Print exactly, please, the lines from the top of the entries below up to and including the line with "scene.camera = co", and nothing else; pictures are excluded.
>> begin Records for the exercise
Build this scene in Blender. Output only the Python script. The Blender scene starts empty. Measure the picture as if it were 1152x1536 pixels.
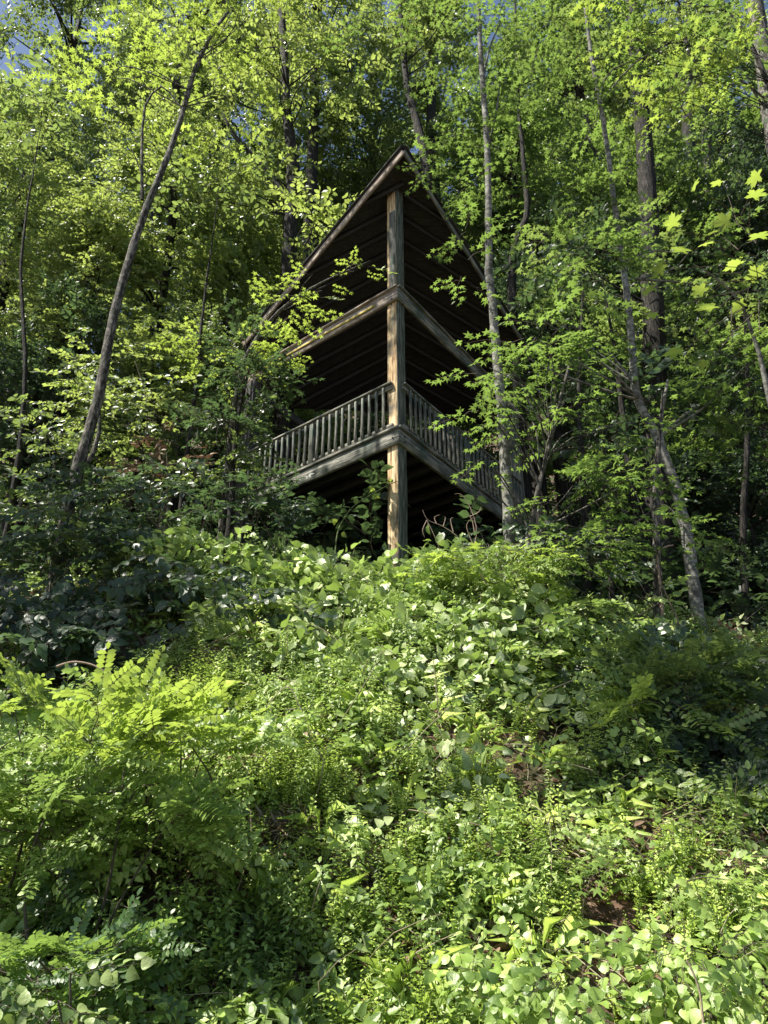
import bpy, math, random
import numpy as np
from mathutils import Vector, Matrix

R = np.random.RandomState(11)
random.seed(5)
scene = bpy.context.scene
col = scene.collection

# ------------------------------------------------------------------ camera
TH = math.radians(26.0)
FPX = 1153.0
CAM = np.array([0, 0, 1.6])
FW = np.array([0, math.cos(TH), math.sin(TH)])
UPV = np.array([0, -math.sin(TH), math.cos(TH)])
RT = np.array([1.0, 0, 0])

def ray(px, py):
    u = (px - 576) / FPX; v = (768 - py) / FPX
    return RT * u + UPV * v + FW

def at(px, py, Y):
    d = ray(px, py)
    return CAM + d * (Y / d[1])

cam = bpy.data.cameras.new('camera')
co = bpy.data.objects.new('camera', cam); col.objects.link(co)
co.location = CAM.tolist(); co.rotation_euler = (math.pi / 2 + TH, 0, 0)
cam.sensor_fit = 'VERTICAL'; cam.sensor_height = 36; cam.lens = 36 * FPX / 1536
cam.clip_end = 3000; cam.clip_start = 0.05
scene.camera = co

# ------------------------------------------------------------------ world + sun
SUN = np.array([-1.0, -0.3, 0.0]); EL = math.radians(58)
SUN = SUN / np.linalg.norm(SUN) * math.cos(EL); SUN[2] = math.sin(EL)
w = bpy.data.worlds.new('World'); scene.world = w; w.use_nodes = True
nt = w.node_tree; bg = nt.nodes['Background']
sky = nt.nodes.new('ShaderNodeTexSky'); sky.sky_type = 'NISHITA'; sky.sun_disc = False
sky.sun_elevation = EL; sky.sun_rotation = math.atan2(SUN[0], SUN[1]); sky.air_density = 1.0
nt.links.new(sky.outputs[0], bg.inputs[0]); bg.inputs[1].default_value = 0.15
sl = bpy.data.lights.new('sun', 'SUN'); sl.energy = 10.0; sl.angle = math.radians(0.5); sl.color = (1, .95, .84)
so = bpy.data.objects.new('sun', sl); col.objects.link(so)
so.rotation_euler = Vector(SUN.tolist()).to_track_quat('Z', 'Y').to_euler()
scene.view_settings.view_transform = 'Standard'; scene.view_settings.look = 'None'
scene.view_settings.exposure = 0
scene.cycles.max_bounces = 6; scene.cycles.diffuse_bounces = 3; scene.cycles.glossy_bounces = 2
scene.cycles.transmission_bounces = 4; scene.cycles.transparent_max_bounces = 4

# ------------------------------------------------------------------ materials
def ramp(nt, stops):
    r = nt.nodes.new('ShaderNodeValToRGB'); e = r.color_ramp.elements
    while len(e) < len(stops): e.new(0.5)
    for k, (p, c) in enumerate(stops):
        e[k].position = p; e[k].color = (*c, 1)
    return r

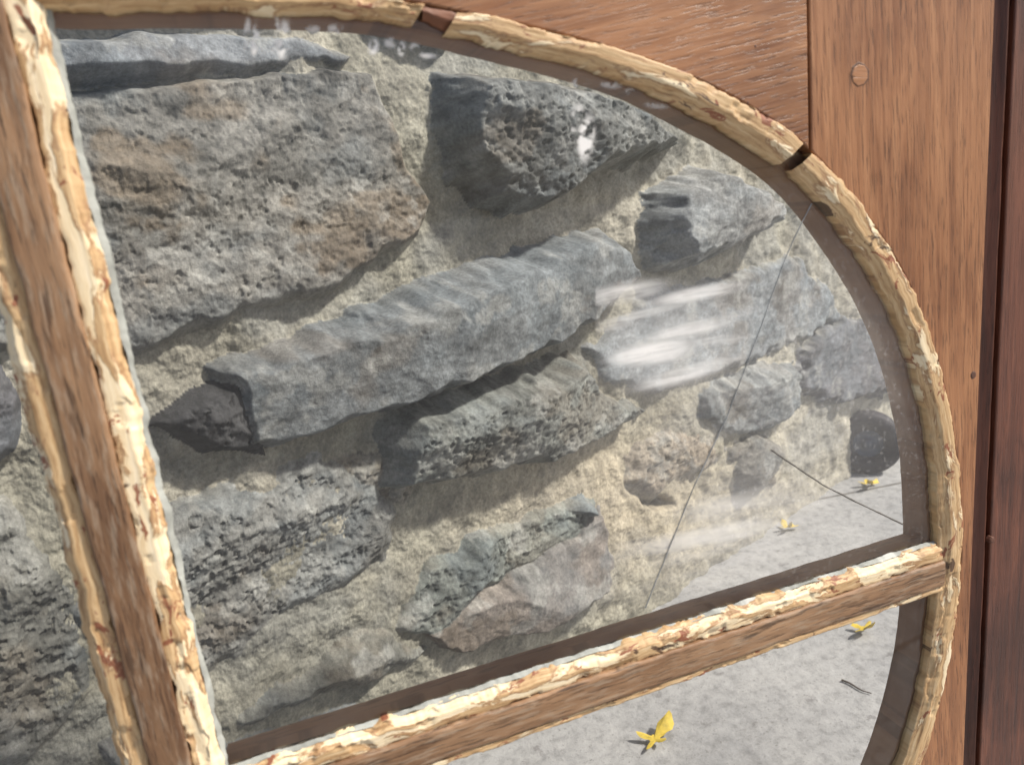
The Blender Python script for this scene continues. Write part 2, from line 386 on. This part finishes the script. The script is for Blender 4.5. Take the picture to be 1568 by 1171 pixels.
>> end Records for the exercise
The result -
Build this scene in Blender. Output only the Python script. The Blender scene starts empty. Measure the picture as if it were 1152x1536 pixels.
import bpy, math, random
import numpy as np
from mathutils import Vector, Matrix

R = np.random.RandomState(11)
random.seed(5)
scene = bpy.context.scene
col = scene.collection

# ------------------------------------------------------------------ camera
TH = math.radians(26.0)
FPX = 1153.0
CAM = np.array([0, 0, 1.6])
FW = np.array([0, math.cos(TH), math.sin(TH)])
UPV = np.array([0, -math.sin(TH), math.cos(TH)])
RT = np.array([1.0, 0, 0])

def ray(px, py):
    u = (px - 576) / FPX; v = (768 - py) / FPX
    return RT * u + UPV * v + FW

def at(px, py, Y):
    d = ray(px, py)
    return CAM + d * (Y / d[1])

cam = bpy.data.cameras.new('camera')
co = bpy.data.objects.new('camera', cam); col.objects.link(co)
co.location = CAM.tolist(); co.rotation_euler = (math.pi / 2 + TH, 0, 0)
cam.sensor_fit = 'VERTICAL'; cam.sensor_height = 36; cam.lens = 36 * FPX / 1536
cam.clip_end = 3000; cam.clip_start = 0.05
scene.camera = co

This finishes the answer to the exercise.